Doing the Meme Thing

September 18, 2009

Let me get this out of the way first: you should not tag me with memes. I’ll only do the ones I find interesting anyway, and I’ll take my own sweet time doing them. Of course it’s pretty optimistic on my part to think anyone would consider tagging me, but now I’ve got the official disclaimer, just in case.

Now that’s out of the way, the meme was to think of 15 books in 15 minutes that “will always stick with you.” Officially I think you were supposed to list your favorites first, but I’m not doing that. I didn’t cheat, didn’t look at any bookshelves or websites or anything, it was strictly from memory. I didn’t use a stopwatch but I think I came up with most of them pretty quickly. So let’s go to the scoreboard:

Desolation Road, Ian McDonald

The Book of Three, Lloyd Alexander

The Final Encyclopedia, Gordon R. Dickson

The Stars My Destination, Alfred Bester

Nausicaa of the Valley of Wind, Hayao Miyazaki

American Gods, Neil Gaiman

The Hobbit, J.R.R. Tolkein

To Kill a Mockingbird, Harper Lee

Speaker for the Dead, Orson Scott Card

Dune, Frank Herbert

The Hitchhiker’s Guide to the Galaxy, Douglas Adams

Nation, Terry Pratchett

The Moon Is a Harsh Mistress, Robert Heinlein

The Rise of Endymion, Dan Simmons

But we can’t just list them without comments, can we? Desolation Road was the second book I read by Ian McDonald, but it was the one that really blew me away with his unique ideas and writing style. The Book of Three could be a stand-in for Alexander’s whole Chronicles of Prydain, but it was the first of the series and the one that got me interested in that world. Nausicaa is a manga, but that hasn’t stopped Nausicaa the character from becoming one of my all-time favorites. To Kill a Mockingbird seems a bit obvious, and maybe the movie is influencing me a bit, but I also didn’t want the list to be all SciFi/Fantasy. I picked The Hobbit over Lord of the Rings not because I think it’s better, but because it “sticks with me” more according to the meme. The Hobbit has more of a sense of fun, where LotR just has a sense of impending doom, so I think that’s why The Hobbit came to mind first. Along the same lines, most people wouldn’t say Speaker for the Dead or Rise of Endymion are the best books by those authors (especially Simmons), but the themes in those books resonated more for me than Ender’s Game or Hyperion, respectively. Nation is the most recent book on the list, so maybe it benefits from being fresh in my mind, but I think it fits in pretty well. I guess I’ll have to do this exercise again in a few years to see how it holds up.

If you were counting, you may have noticed that’s only 14 books. I spent most of the time trying to decide what should be #15, but since nothing really stood out I felt like I had to just stop at 14.

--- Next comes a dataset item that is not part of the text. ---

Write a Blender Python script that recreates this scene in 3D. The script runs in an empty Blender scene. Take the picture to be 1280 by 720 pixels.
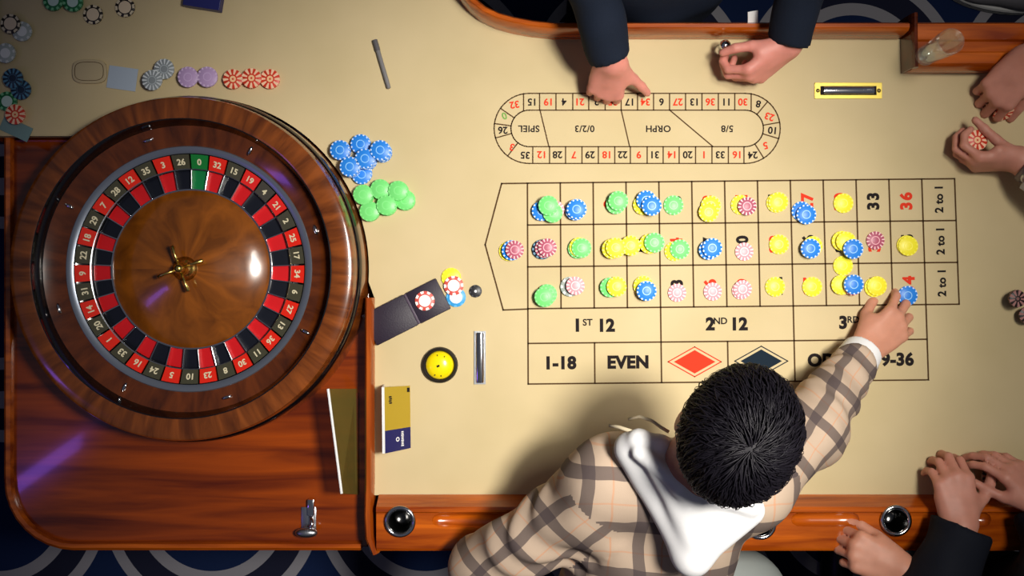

Books I considered for #15:

The Forever War, Joe Haldeman

The Doomsday Book, Connie Willis

Only Begotten Daughter, James Morrow

The Elfstones of Shannara, Terry Brooks

When I finally did start looking at my bookshelves and such, I also came up with

The Phantom Tollbooth, Norton Juster

Battle Angel Alita (series), Yukito Kishiro

Phantom Tollbooth probably would have joined that group that was just out of the top 15. Battle Angel Alita seems too long to call one story, and no single volume stands out enough to make it.

But then I thought of one more book that really could make the cut: The Wizard of Oz by L. Frank Baum. When I was a kid I was a big fan of Baum’s whole Oz series, and I suspect that influenced me in favor of SciFi and Fantasy later on. I still have good memories of reading those books. I need to get new copies since I don’t seem to have them now. The kids today can have their Harry Potter, I’ll take my Dorothy Gale every time.


One more book just occurred to me as I was writing this. Something you probably haven’t heard of:

There’s a Marmot on the Telephone by Joe Van Wormer

Joe Van Wormer wrote a number of books featuring his wildlife photography, discussing the characteristics of the animals in his pictures and the photographic techniques he was using. Marmot is a little bit different in that it tells the story of a marmot that he and his family kept as a pet. If you were to read it, I’d like to think you’d find it entertaining, but probably not mind-blowing. What sets it apart for me is that Joe Van Wormer was my grandfather, and one of the people in the books is my mother when she was a teenager. To have that little piece of family history preserved like that is just the coolest thing you can imagine. If any book could be said to “stick with me” it would be that.